The Truth about the Bank ‘Fudge Tests’
Source: http://feedproxy.google.com/~r/ContrarianProfits/~3/wgWvxExgI28/16334Posted on Wednesday, May 6th, 2009 | In Market Commentary
“The data we have are accurate reflections of the financial conditions of those banks,” says Fed head Ben Bernanke regarding the stress test results… Hmmm…
Didn’t Bernanke also recently lean on BoA CEO Ken Lewis to commit securities fraud by not declaring losses at Merrill Lynch prior to its takeover by BoA? We appreciate that Gentle Ben is just doing his job and all. But does he really think we’re going to trust him following the Merrill-BoA episode?

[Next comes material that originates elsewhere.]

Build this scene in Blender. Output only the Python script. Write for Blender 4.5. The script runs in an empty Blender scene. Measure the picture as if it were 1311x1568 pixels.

We don’t believe a word Bernanke says about the economy… or about banks. As NYU economics professor Nouriel Roubini put it recently, the stress tests (or “fudge tests” as he calls them) aren’t worth the paper they’re written on. They’re meaningless, because they have been reverse engineered to create positive results. Here’s Roubini on the subject:
If you look at the actual data today macro data for Q1 on the three variables used in the stress tests – growth rate, unemployment rate, and home price depreciation – are already worse than those in U.S. government baseline scenario for 2009 AND even worse than those for the more adverse stressed scenario for 2009. Thus, the stress test results are meaningless as actual data are already running worse than the worst case scenario.
Nassim Nicholas Taleb, a scholar of risk and chance at Polytechnic Institute of New York University, author of The Black Swan:
The Impact of the Highly Improbable: “This stress test is the equivalent of testing the Brooklyn Bridge by running a single heavy truck on it.”